[Date Prev][Date Next][Thread Prev][Thread Next][Date Index][Thread Index]
Re: [Qemu-stable] [PATCH v2 5/9] block: Pass unaligned discard requests
From: |
Max Reitz |
Subject: |
Re: [Qemu-stable] [PATCH v2 5/9] block: Pass unaligned discard requests to drivers |
Date: |
Sat, 19 Nov 2016 23:05:14 +0100 |
User-agent: |
Mozilla/5.0 (X11; Linux x86_64; rv:45.0) Gecko/20100101 Thunderbird/45.4.0 |
On 18.11.2016 02:13, Eric Blake wrote:
> On 11/17/2016 05:44 PM, Max Reitz wrote:
>>>
>>> Since the SCSI specification says nothing about a minimum
>>> discard granularity, and only documents the preferred
>>> alignment, it is best if the block layer gives the driver
>>> every bit of information about discard requests, rather than
>>> rounding it to alignment boundaries early.
>>
>> Is this series supposed to address this issue? Because if so, I fail to
>> see where it does. If the device advertises 15 MB as the discard
>> granularity, then the iscsi driver will still drop all discard requests
>> that are not aligned to 15 MB boundaries, no?
>>
>
> I don't have access to the device in question, so I'm hoping Peter
> chimes in (oops, how'd I miss him on original CC?). Here's all the more
> he said on v1:
> https://lists.gnu.org/archive/html/qemu-devel/2016-11/msg02223.html
>
> My gut feel, however, is that the iscsi code is NOT rounding
Why are you relying on your gut feel when you can simply look into the
code in question? As a matter of fact, I know that you have looked at
the very piece of code in question because you touch it in patch 4.
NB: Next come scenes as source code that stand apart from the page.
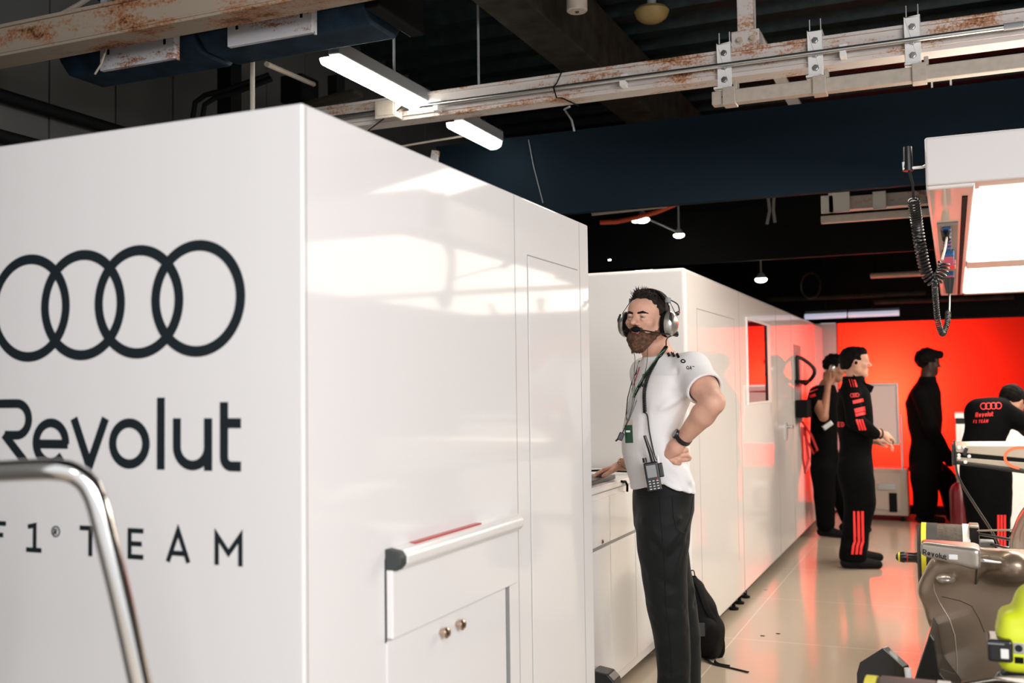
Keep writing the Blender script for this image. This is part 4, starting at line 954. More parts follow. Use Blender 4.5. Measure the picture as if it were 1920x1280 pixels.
for px, py in ((1798, 839), (1808, 839), (1798, 853), (1798, 858), (1810, 866), (1817, 855)):
    q = w_(px, py); MB().lathe((q.x, yW-.001, q.z), (0, -1, 0), [(0, .011), (.004, .010), (.005, .005)], 16).build('bolt', 'white', car)
ac = w_(1810, 846); MB().obox((ac.x, yW-.02, ac.z), (.02, .02, .05), rotm(0, R(20), 0)).build('flap_actuator', 'blackgloss', car, bev=.003)
rc = w_(1915, 858); rr_ = (w_(1920, 838).z-w_(1920, 878).z)/2
def onw(u, v, t): return Vector((rc.x+u, yW-.002-.001*t, rc.z+v))
rg = MB(); letters(rg, [([(x, z) for x, z in arc(0, 0, .088, .062, 78, 262, 30)], .016)], onw, 1); rg.build('rings_emblem', 'hotred', car)
# floor edge wing and bargeboard near the front wheel
fy = 3.75
F_ = lambda px, py: aty(px, py, fy)
pl = [F_(1655, 1214), F_(1612, 1241), F_(1606, 1262), F_(1607, 1300), F_(1710, 1300), F_(1698, 1262), F_(1694, 1249)]
mb = MB(); n = len(pl); mb.add([*pl, *[p+Vector((.015, .03, 0)) for p in pl]], [tuple(range(n)), tuple(range(2*n-1, n-1, -1))]+[(i, i+n, (i+1) % n+n, (i+1) % n) for i in range(n)])
mb.build('floor_board', 'carbon', car, bev=.002)
q = F_(1702, 1262); MB().tube([q+Vector((0, -.01, .02)), q+Vector((.01, -.01, -.12))], .011, 10).build('floor_stay', 'white', car, smooth=True)
G_ = lambda px, py: aty(px, py, 4.05)
pl = [G_(1743, 1186), G_(1718, 1262), G_(1705, 1310), G_(1800, 1310), G_(1762, 1262), G_(1752, 1200)]
mb = MB(); n = len(pl); mb.add([*pl, *[p+Vector((.02, .6, 0)) for p in pl]], [tuple(range(n)), tuple(range(2*n-1, n-1, -1))]+[(i, i+n, (i+1) % n+n, (i+1) % n) for i in range(n)])
mb.build('undercut_board', 'carbon', car, bev=.004)
MB().box(-.06, 1.5, 3.6, 6.3, .04, .075).build('floor_plank', 'carbon', car, bev=.01)
q1, q2 = aty(1830, 1262, 3.3), aty(1925, 1262, 3.3)
fe = SDF((-.2, 2.9, .25), (.9, 3.9, .60), .01)
fe.cone((q1.x-.02, 3.35, q1.z-.09), (q2.x+.3, 3.35, q2.z-.02), .05, .10, .02).cone((q1.x+.1, 3.6, q1.z-.10), (q2.x+.3, 3.6, q2.z+.01), .05, .10, .03)
fe.build('front_wing_cascade', 'carbon', car, smooth=2, world=False)
# neon blower with battery, standing on the car's nose side
bl = thing('blower', 'neon yellow cordless blower with a black battery at the lower right edge', 'blower', aty(1905, 1200, 3.15))
yB = 3.15; b_ = lambda px, py: aty(px, py, yB)
bs = SDF((-.10, 2.9, .45), (.40, 3.4, .95), .006)
p1, p2, p3 = b_(1884, 1160), b_(1905, 1140), b_(1925, 1200)
for px, py, h in ((1903, 1200, (.045, .07, .075)), (1890, 1172, (.028, .06, .035))):
    p = b_(px+8, py); bs.box((p.x, yB+.03, p.z), h, .022, .02)
bs.box((b_(1930, 1215).x, yB+.03, b_(1930, 1215).z), (.075, .075, .055), .025, .03)
bs.ell((b_(1928, 1150).x, yB+.03, b_(1928, 1150).z), (.038, .06, .055), .03)
bs.ell((b_(1948, 1122).x, yB+.03, b_(1948, 1122).z), (.05, .06, .04), .03)
blo = bs.build('housing', 'neon', bl, smooth=3, world=False)
q = b_(1866, 1208); bt = MB().obox((q.x+.01, yB-.02, q.z), (.062, .11, .060)).build('battery', 'blackgloss', bl, bev=.008, seg=3)
MB().obox((q.x+.02, yB-.078, q.z-.005), (.020, .004, .026)).build('battery_label', 'white', bt, bev=.002)
MB().obox((q.x+.0, yB-.078, q.z+.020), (.04, .004, .003)).build('battery_slot', 'grey', bt)
q = b_(1908, 1207); MB().obox((q.x, yB-.048, q.z), (.026, .006, .029)).build('service_label', 'steel', bl, bev=.001)
MB().lathe((q.x, yB-.0515, q.z), (0, -1, 0), [(0, .0095), (.0008, .0095), (.0009, .006), (.001, .006)], 24).build('label_symbol', 'dark', bl)
q = b_(1909, 1229); MB().obox((q.x, yB-.047, q.z), (.022, .008, .017)).build('vent_slot', 'black', bl)
# ================================================================ people
def skinmat(name, col, var=.12):
    m = mat(name, col, .48, spec=.35, bump=.05, bscale=220, var=var, vscale=14); b = m.node_tree.nodes['Principled BSDF']
    b.inputs['Subsurface Weight'].default_value = .12; b.inputs['Subsurface Radius'].default_value = (.9, .35, .2); b.inputs['Subsurface Scale'].default_value = .01; return m
M['skin'] = skinmat('fair_skin', (.66, .37, .27)); M['skin_b'] = skinmat('tan_skin', (.34, .16, .10)); M['skin_shade'] = skinmat('shade_darkened_skin', (.035, .018, .012)); M['skin_c'] = skinmat('light_skin', (.55, .30, .21))  # silhouetted man's skin colour is darkened to paint in his shade
M['lip'] = mat('lips', (.42, .15, .13), .4); M['eyew'] = mat('eye_white', (.26, .21, .185), .3); M['iris'] = mat('grey_green_iris', (.10, .12, .10), .15, coat=.6)
M['hair'] = mat('dark_brown_hair', (.016, .010, .008), .6, spec=.2, bump=.9, bscale=150, var=.5, vscale=60)
M['beard'] = mat('brown_beard', (.125, .055, .028), .65, bump=.9, bscale=170, var=.55, vscale=70)
M['blackhair'] = mat('black_hair', (.004, .0035, .0035), .7, spec=.08, bump=.9, bscale=120)
M['tee'] = mat('white_tshirt_cotton', (.80, .785, .79), .85, spec=.2, bump=.08, bscale=500)
M['trouser'] = mat('black_trousers', (.0052, .0070, .0068), .68, spec=.24, bump=.12, bscale=400, sheen=.05)
M['suit'] = mat('black_race_suit', (.0022, .0024, .0027), .85, spec=.06, bump=.2, bscale=60)
M['suitred'] = mat('red_suit_print', (.75, .02, .02), .6); M['greenband'] = mat('green_lanyard', (.01, .18, .07), .5)
def hframe(yaw, pitch=0, roll=0):
    """columns: person's left, forward, up. yaw 0 = facing the viewer, positive turns towards picture left"""
    f = np.array((-math.sin(yaw), -math.cos(yaw), 0)); l = np.array((math.cos(yaw), -math.sin(yaw), 0)); u = np.array((0, 0, 1.))
    f2 = f*math.cos(pitch)+u*math.sin(pitch); u2 = -f*math.sin(pitch)+u*math.cos(pitch)
    l2 = l*math.cos(roll)+u2*math.sin(roll); u3 = -l*math.sin(roll)+u2*math.cos(roll)
    return np.stack((l2, f2, u3), 1)
def head(s, H, c, ears=True, sc=1.0, fine=True):
    """sculpts a head into the field s; c = centre between the ears"""
    s.frame(H*sc if sc != 1 else H, c)
    s.ell((0, -.014, .028), (.077, .099, .088), .01)
    s.ell((0, .028, -.030), (.062, .060, .082), .03); s.ell((0, .050, .035), (.058, .045, .050), .03)
    s.cone((0, .058, -.096), (0, .066, -.090), .026, .022, .025)
    for k in (-1, 1):
        s.cone((k*.053, -.002, -.058), (k*.014, .060, -.098), .020, .022, .03)
        s.cone((k*.058, -.005, -.01), (k*.053, -.002, -.058), .020, .020, .03)
        s.ell((k*.044, .064, -.024), (.022, .020, .018), .022)
    if fine:
        for k in (-1, 1): s.ell((k*.031, .101, -.001), (.018, .016, .0125), .012, 's')
        for k in (-1, 1):
            s.cone((k*.010, .090, .016), (k*.044, .080, .019), .0085, .0075, .012)
            s.cone((k*.013, .0870, .0070), (k*.031, .0930, .0074), .0052, .0062, .004); s.cone((k*.031, .0930, .0074), (k*.048, .080, .0035), .0062, .0046, .004)
            s.cone((k*.016, .0865, -.0085), (k*.031, .0905, -.0108), .0046, .0054, .005); s.cone((k*.031, .0905, -.0108), (k*.047, .078, -.006), .0054, .0042, .005)
    s.cone((0, .086, .012), (0, .111, -.024), .0090, .0120, .010); s.ell((0, .114, -.029), (.0130, .0125, .0105), .006)
    for k in (-1, 1): s.ell((k*.0125, .099, -.034), (.0075, .0095, .0070), .006)
    if fine:
        for k in (-1, 1): s.ell((k*.006, .107, -.041), (.0032, .005, .004), .002, 's')
    s.cone((-.016, .089, -.057), (.016, .089, -.057), .0062, .0062, .006); s.cone((-.014, .0885, -.068), (.014, .0885, -.068), .0070, .0070, .006)
    if fine: s.cone((-.021, .0955, -.0622), (.021, .0955, -.0622), .0014, .0014, .003, 's')
    if ears:
        for k in (-1, 1):
            s.ell((k*.080, -.008, -.006), (.008, .019, .032), .006); s.ell((k*.089, -.004, -.002), (.006, .010, .018), .004, 's')
    return s.frame()
def eyes(root, H, c, m='iris', name='eye'):
    for k in (-1, 1):
        mb = MB(); mb.ell((k*.031, .0815, -.001), (.0125, .0125, .0125), None, 24, 16)
        mb.v = [tuple(KW(H @ np.array(p)+c)) for p in mb.v]; e = mb.build(name, 'eyew', root, smooth=True)
        g = np.array((-.10, .99, .02)); g /= np.linalg.norm(g); mb = MB(); cc = np.array((k*.031, .0815, -.001))
        ax = Vector(g); mb.lathe(Vector(cc), ax, [(.0108, .0066), (.0126, .0062), (.0130, .0026), (.0131, .0003)], 20)
        mb.v = [tuple(KW(H @ np.array(p)+c)) for p in mb.v]; mb.build('iris', m, e, smooth=True)
def hfc(H, c, p): return np.array(H) @ np.array(p, float)+c
def hand(s, w, d, n, sc=1.0, curl=.5, side=1, spread=.16, thumb=True):
    """w wrist, d direction to knuckles, n back-of-hand normal; fingers bend away from n"""
    d = np.array(d, float); d /= np.linalg.norm(d); n = np.array(n, float); n -= d*(n@d); n /= np.linalg.norm(n); l = np.cross(n, d)*side; w = np.array(w, float)
    P = lambda a, b, c: w+(d*a+l*b+n*c)*sc
    s.cone(P(-.01, 0, 0), P(.03, 0, 0), .026*sc, .028*sc, .015, flat=n, fa=.68)
    for i in range(4):
        b = (-.030+.020*i); kx = .088-.004*abs(i-1.3); L = (.040, .046, .043, .033)[i]
        s.cone(P(.02, b*.6, 0), P(kx, b, .002), .0145*sc, .0125*sc, .012, flat=n, fa=.85)
        a = curl*(.5+.15*i/3); pos = P(kx, b, .002); dr = d+l*spread*(i-1.5)*.3
        for j, ff in enumerate((1, .68, .55)):
            dr2 = dr*math.cos(a)-n*math.sin(a); dr2 /= np.linalg.norm(dr2); q = pos+dr2*L*ff*sc
            s.cone(pos, q, (.0098-.0012*j)*sc, (.0090-.0012*j)*sc, .002); pos = q; a += curl*.8
    if thumb:
        t0 = P(.022, -.026, -.004); t1 = P(.050, -.050, -.014); t2 = P(.078, -.055, -.022); t3 = P(.098, -.050, -.028)
        s.cone(t0, t1, .0150*sc, .0125*sc, .01); s.cone(t1, t2, .0115*sc, .0102*sc, .003); s.cone(t2, t3, .0100*sc, .0082*sc, .002)
def patch(mb, H, c, strokes, z0, x0, T, w=None): pass
def Kray(T, px, py, off=.0015):
    o = Vector(CC); d = (atd(px, py, 5)-o).normalized(); h = T.ray_cast(o, d)
    return (h[0]-d*off, h[1]) if h[0] is not None else (None, None)

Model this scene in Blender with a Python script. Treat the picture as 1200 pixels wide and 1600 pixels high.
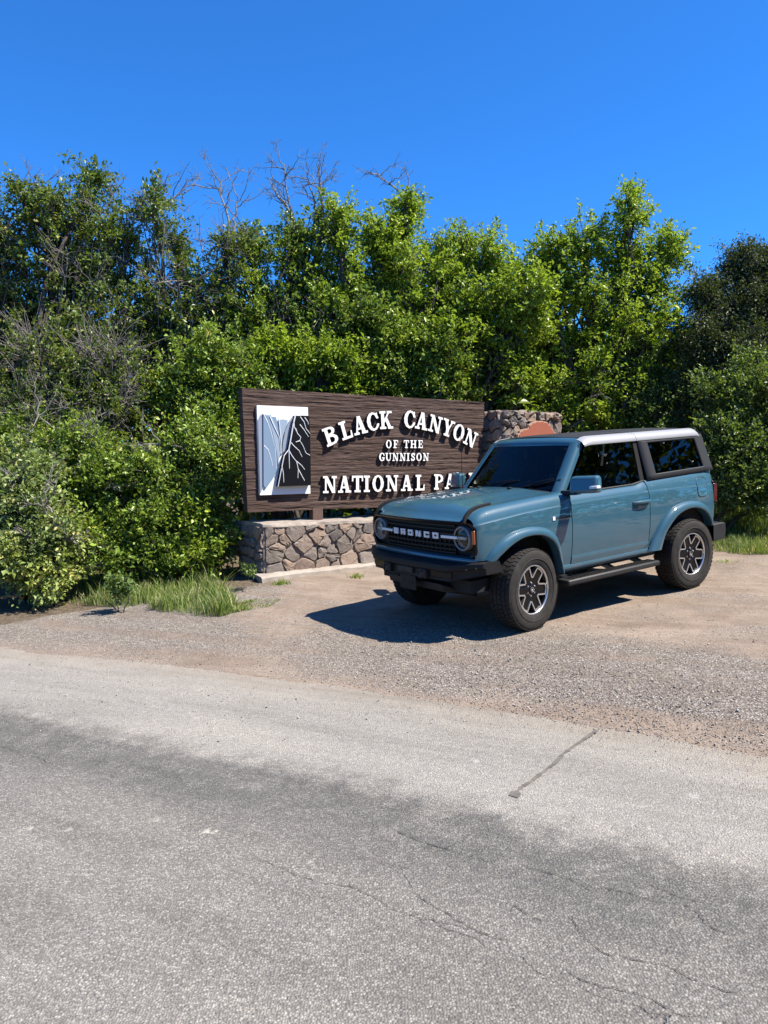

Now that I looked at it again, though, I see my mistake, though: I
assumed that is_byte_request_lun_aligned() would check whether the
request is aligned to the advertised discard granularity. Of course, it
does not, though, it only checks whether it's aligned to the device's
block_size.
So with the device in question, block_size is something like, say, 1 MB
and the pdiscard_alignment is 15 MB. With your series, the block layer
will first split off the head of an unaligned discard request (with the
rest being aligned to the pdiscard_alignment) and then again the head
off that head (with regards to the request_alignment).
The iscsi driver will discard the head of the head (which isn't aligned
to the request_alignment), but pass the part of the head that is aligned
to request_alignment and of course pass everything that's aligned to
pdiscard_alignment, too.
(And the same then happens for the tail.)
OK, now I see.
> (the qcow2
> code rounded, but that's different); the regression happened in 2.7
> because the block layer also started rounding, and this patch gets the
> block layer rounding out of the way. If nothing changed in the iscsi
> code in the meantime, then the iscsi code should now (once again) be
> discarding all sizes, regardless of the 15M advertisement.
Well, all sizes that are aligned to the request_alignment.
> Meanwhile, I _did_ test this patch with blkdebug (see 9/9), as well as
> on a slightly modified NBD client that forced 15M alignments, and for
> those cases, it definitely made the difference on whether all bytes were
> passed (spread across several calls), vs. just the aligned bytes in the
> middle of a request larger than 15M.
>
>> The only difference is that it's now the iscsi driver that drops the
>> request instead of the generic block layer.
>
> If the iscsi driver was ever dropping it in the first place.
It wasn't dropping them, it was asserting that it was dropped; yes, my
mistake for thinking that is_byte_request_lun_aligned() would check
whether the request is aligned to pdiscard_alignment.